Hungarian's origins

After being a hotly debated point of contention both in academic contexts and in popular opinions, Hungarian's status as a (Finno-Ugric) Uralic language seems to have somewhat settled. However, during the (sometimes troubled) times leading up to this, there have been controversies over the linguistic family Hungarian is more likely to belong to.

Uralic languages

Hungarian's ties to Europe

Being an Uralic language, Hungarian's closest "sisters" would be Estonian and Finnish. However, national identity and the desire for kinship relations with closer linguistic regions have brought to past debates theories that link Hungarian to the Sumerians, or to a protolanguage that evolved into both Indoeuropean languages and the Finno-Ugric languages -- and that therefore link the Magyars, the Hungarian people, to peoples and languages that hold a position of prestige in the European context.

Interestingly, scientific linguistic analysis itself in this kind of politically and nationally charged disputes has very little influence on the conclusions. Theorists of a Sumerian-related Hungarian language have seemed to be on a quest for "national glory":

Is it more glorious for us to consider the Finns as our ancestors [...] or to consider that we are descended from the Turks, who, thousands of years ago, exercised great influence on the development of mankind [...] (Ede Somogyi, 1908)
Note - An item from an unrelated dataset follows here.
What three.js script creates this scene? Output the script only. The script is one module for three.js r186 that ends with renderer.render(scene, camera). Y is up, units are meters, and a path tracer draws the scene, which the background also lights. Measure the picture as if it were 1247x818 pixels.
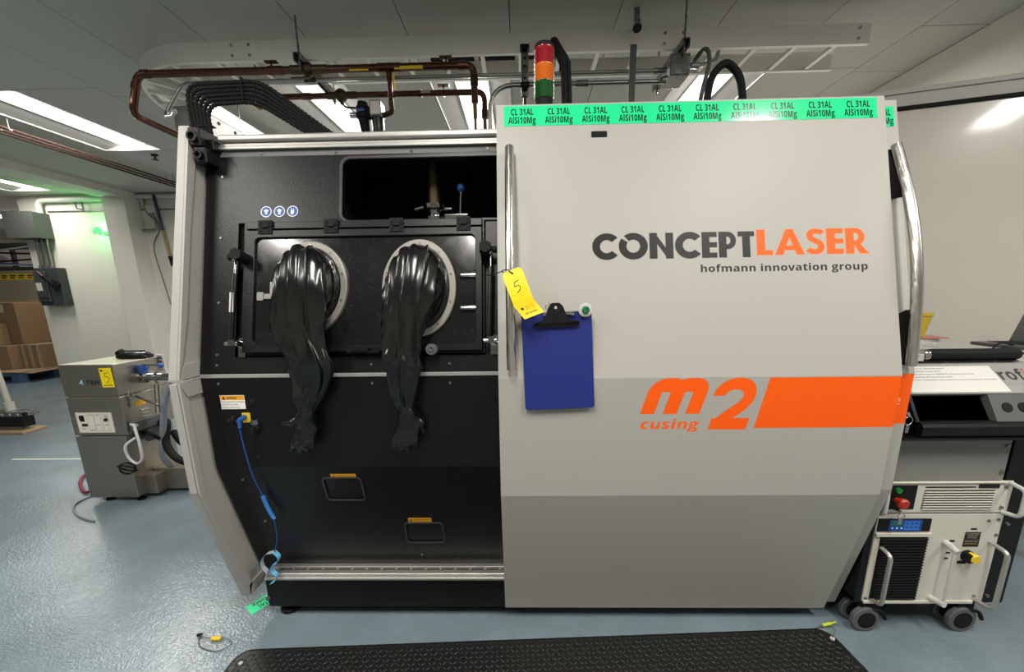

This aspect of the debate shows how attitudes towards Hungarian as a language are influenced by issues of national identity. However, the supranational identity of Hungarian people also comes into question, as Szabédi László's sustained theory of a common protolanguage from which both Latin and Finno-Ugric languages were descended. This theory is tied with the political and literary inclinations of Szabédi himself. Transylvania is a region populated by both Romanians and Hungarians, with Romanian being an Indoeuropean Romance language, and with Hungarian being an Uralic Finno-Ugric language: Szabédi was a Transylvanian Hungarian who was, in light of his academic, literary, and politically-inclined texts, trying to reconcile with a linguistically-oriented basis the Hungarian and Romanian peoples of his region.